====== Data extract
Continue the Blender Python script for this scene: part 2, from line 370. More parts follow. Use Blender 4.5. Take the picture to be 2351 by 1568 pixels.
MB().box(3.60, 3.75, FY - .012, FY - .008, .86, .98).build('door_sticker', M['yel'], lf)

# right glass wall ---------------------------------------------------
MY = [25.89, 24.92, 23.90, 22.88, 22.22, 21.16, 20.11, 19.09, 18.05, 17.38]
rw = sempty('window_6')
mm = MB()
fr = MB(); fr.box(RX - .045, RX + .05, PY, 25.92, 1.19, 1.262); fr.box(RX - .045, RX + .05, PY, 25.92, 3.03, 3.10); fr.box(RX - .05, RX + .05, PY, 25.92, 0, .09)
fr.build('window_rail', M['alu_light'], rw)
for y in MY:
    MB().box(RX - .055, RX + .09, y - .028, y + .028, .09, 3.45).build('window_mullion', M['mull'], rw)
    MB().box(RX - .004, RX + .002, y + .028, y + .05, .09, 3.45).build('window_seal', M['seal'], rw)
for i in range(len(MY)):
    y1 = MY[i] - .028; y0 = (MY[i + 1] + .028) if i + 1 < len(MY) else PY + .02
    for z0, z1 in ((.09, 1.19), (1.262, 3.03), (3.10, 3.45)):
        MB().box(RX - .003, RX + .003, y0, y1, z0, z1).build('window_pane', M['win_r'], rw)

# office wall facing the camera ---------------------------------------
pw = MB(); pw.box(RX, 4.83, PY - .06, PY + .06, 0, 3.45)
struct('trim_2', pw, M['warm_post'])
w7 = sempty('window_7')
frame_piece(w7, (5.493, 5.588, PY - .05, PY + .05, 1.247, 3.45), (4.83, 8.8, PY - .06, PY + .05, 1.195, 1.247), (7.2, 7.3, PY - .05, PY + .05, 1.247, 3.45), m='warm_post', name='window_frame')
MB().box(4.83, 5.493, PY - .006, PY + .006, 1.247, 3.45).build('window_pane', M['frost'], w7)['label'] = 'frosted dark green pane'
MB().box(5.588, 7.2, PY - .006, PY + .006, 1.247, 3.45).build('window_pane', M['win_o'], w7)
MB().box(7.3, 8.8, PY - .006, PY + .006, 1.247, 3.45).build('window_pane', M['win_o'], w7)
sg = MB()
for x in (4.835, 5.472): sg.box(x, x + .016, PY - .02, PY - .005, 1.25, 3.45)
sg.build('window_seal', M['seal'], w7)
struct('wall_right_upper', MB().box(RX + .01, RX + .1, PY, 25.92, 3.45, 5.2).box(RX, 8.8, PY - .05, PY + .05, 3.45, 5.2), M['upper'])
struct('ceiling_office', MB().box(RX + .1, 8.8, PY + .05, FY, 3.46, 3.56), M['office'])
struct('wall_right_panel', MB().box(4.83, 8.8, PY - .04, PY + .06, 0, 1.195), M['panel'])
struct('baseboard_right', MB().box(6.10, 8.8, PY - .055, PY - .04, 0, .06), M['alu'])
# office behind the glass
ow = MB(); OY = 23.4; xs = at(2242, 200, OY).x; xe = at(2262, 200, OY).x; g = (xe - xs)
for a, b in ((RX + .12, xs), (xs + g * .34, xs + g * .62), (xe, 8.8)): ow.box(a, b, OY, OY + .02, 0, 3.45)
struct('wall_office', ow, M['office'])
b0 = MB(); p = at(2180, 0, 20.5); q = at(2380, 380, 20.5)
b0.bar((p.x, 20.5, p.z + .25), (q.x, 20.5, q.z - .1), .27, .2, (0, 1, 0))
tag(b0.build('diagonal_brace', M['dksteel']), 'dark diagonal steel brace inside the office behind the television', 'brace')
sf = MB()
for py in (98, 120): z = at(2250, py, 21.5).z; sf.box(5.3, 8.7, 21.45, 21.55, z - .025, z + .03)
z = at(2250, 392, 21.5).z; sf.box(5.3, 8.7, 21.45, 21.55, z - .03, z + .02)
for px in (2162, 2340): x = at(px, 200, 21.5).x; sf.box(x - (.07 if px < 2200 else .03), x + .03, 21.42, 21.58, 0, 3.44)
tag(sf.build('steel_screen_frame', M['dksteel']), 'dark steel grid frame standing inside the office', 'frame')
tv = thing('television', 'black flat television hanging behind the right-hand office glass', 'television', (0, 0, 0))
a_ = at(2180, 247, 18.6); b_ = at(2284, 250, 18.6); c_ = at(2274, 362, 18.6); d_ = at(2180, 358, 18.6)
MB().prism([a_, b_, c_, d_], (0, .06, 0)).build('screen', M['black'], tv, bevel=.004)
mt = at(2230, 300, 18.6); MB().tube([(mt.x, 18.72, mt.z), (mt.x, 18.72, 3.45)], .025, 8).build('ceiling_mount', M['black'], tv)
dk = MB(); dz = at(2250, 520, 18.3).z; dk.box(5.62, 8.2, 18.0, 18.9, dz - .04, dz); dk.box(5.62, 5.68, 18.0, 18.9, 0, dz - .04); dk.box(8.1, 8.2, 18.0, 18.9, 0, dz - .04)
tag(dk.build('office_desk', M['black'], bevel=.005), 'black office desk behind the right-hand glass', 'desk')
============
• [What is expected]: Write out the listing once more, matching it exactly.

• [Complete response]:
Continue the Blender Python script for this scene: part 2, from line 370. More parts follow. Use Blender 4.5. Take the picture to be 2351 by 1568 pixels.
MB().box(3.60, 3.75, FY - .012, FY - .008, .86, .98).build('door_sticker', M['yel'], lf)

# right glass wall ---------------------------------------------------
MY = [25.89, 24.92, 23.90, 22.88, 22.22, 21.16, 20.11, 19.09, 18.05, 17.38]
rw = sempty('window_6')
mm = MB()
fr = MB(); fr.box(RX - .045, RX + .05, PY, 25.92, 1.19, 1.262); fr.box(RX - .045, RX + .05, PY, 25.92, 3.03, 3.10); fr.box(RX - .05, RX + .05, PY, 25.92, 0, .09)
fr.build('window_rail', M['alu_light'], rw)
for y in MY:
    MB().box(RX - .055, RX + .09, y - .028, y + .028, .09, 3.45).build('window_mullion', M['mull'], rw)
    MB().box(RX - .004, RX + .002, y + .028, y + .05, .09, 3.45).build('window_seal', M['seal'], rw)
for i in range(len(MY)):
    y1 = MY[i] - .028; y0 = (MY[i + 1] + .028) if i + 1 < len(MY) else PY + .02
    for z0, z1 in ((.09, 1.19), (1.262, 3.03), (3.10, 3.45)):
        MB().box(RX - .003, RX + .003, y0, y1, z0, z1).build('window_pane', M['win_r'], rw)

# office wall facing the camera ---------------------------------------
pw = MB(); pw.box(RX, 4.83, PY - .06, PY + .06, 0, 3.45)
struct('trim_2', pw, M['warm_post'])
w7 = sempty('window_7')
frame_piece(w7, (5.493, 5.588, PY - .05, PY + .05, 1.247, 3.45), (4.83, 8.8, PY - .06, PY + .05, 1.195, 1.247), (7.2, 7.3, PY - .05, PY + .05, 1.247, 3.45), m='warm_post', name='window_frame')
MB().box(4.83, 5.493, PY - .006, PY + .006, 1.247, 3.45).build('window_pane', M['frost'], w7)['label'] = 'frosted dark green pane'
MB().box(5.588, 7.2, PY - .006, PY + .006, 1.247, 3.45).build('window_pane', M['win_o'], w7)
MB().box(7.3, 8.8, PY - .006, PY + .006, 1.247, 3.45).build('window_pane', M['win_o'], w7)
sg = MB()
for x in (4.835, 5.472): sg.box(x, x + .016, PY - .02, PY - .005, 1.25, 3.45)
sg.build('window_seal', M['seal'], w7)
struct('wall_right_upper', MB().box(RX + .01, RX + .1, PY, 25.92, 3.45, 5.2).box(RX, 8.8, PY - .05, PY + .05, 3.45, 5.2), M['upper'])
struct('ceiling_office', MB().box(RX + .1, 8.8, PY + .05, FY, 3.46, 3.56), M['office'])
struct('wall_right_panel', MB().box(4.83, 8.8, PY - .04, PY + .06, 0, 1.195), M['panel'])
struct('baseboard_right', MB().box(6.10, 8.8, PY - .055, PY - .04, 0, .06), M['alu'])
# office behind the glass
ow = MB(); OY = 23.4; xs = at(2242, 200, OY).x; xe = at(2262, 200, OY).x; g = (xe - xs)
for a, b in ((RX + .12, xs), (xs + g * .34, xs + g * .62), (xe, 8.8)): ow.box(a, b, OY, OY + .02, 0, 3.45)
struct('wall_office', ow, M['office'])
b0 = MB(); p = at(2180, 0, 20.5); q = at(2380, 380, 20.5)
b0.bar((p.x, 20.5, p.z + .25), (q.x, 20.5, q.z - .1), .27, .2, (0, 1, 0))
tag(b0.build('diagonal_brace', M['dksteel']), 'dark diagonal steel brace inside the office behind the television', 'brace')
sf = MB()
for py in (98, 120): z = at(2250, py, 21.5).z; sf.box(5.3, 8.7, 21.45, 21.55, z - .025, z + .03)
z = at(2250, 392, 21.5).z; sf.box(5.3, 8.7, 21.45, 21.55, z - .03, z + .02)
for px in (2162, 2340): x = at(px, 200, 21.5).x; sf.box(x - (.07 if px < 2200 else .03), x + .03, 21.42, 21.58, 0, 3.44)
tag(sf.build('steel_screen_frame', M['dksteel']), 'dark steel grid frame standing inside the office', 'frame')
tv = thing('television', 'black flat television hanging behind the right-hand office glass', 'television', (0, 0, 0))
a_ = at(2180, 247, 18.6); b_ = at(2284, 250, 18.6); c_ = at(2274, 362, 18.6); d_ = at(2180, 358, 18.6)
MB().prism([a_, b_, c_, d_], (0, .06, 0)).build('screen', M['black'], tv, bevel=.004)
mt = at(2230, 300, 18.6); MB().tube([(mt.x, 18.72, mt.z), (mt.x, 18.72, 3.45)], .025, 8).build('ceiling_mount', M['black'], tv)
dk = MB(); dz = at(2250, 520, 18.3).z; dk.box(5.62, 8.2, 18.0, 18.9, dz - .04, dz); dk.box(5.62, 5.68, 18.0, 18.9, 0, dz - .04); dk.box(8.1, 8.2, 18.0, 18.9, 0, dz - .04)
tag(dk.build('office_desk', M['black'], bevel=.005), 'black office desk behind the right-hand glass', 'desk')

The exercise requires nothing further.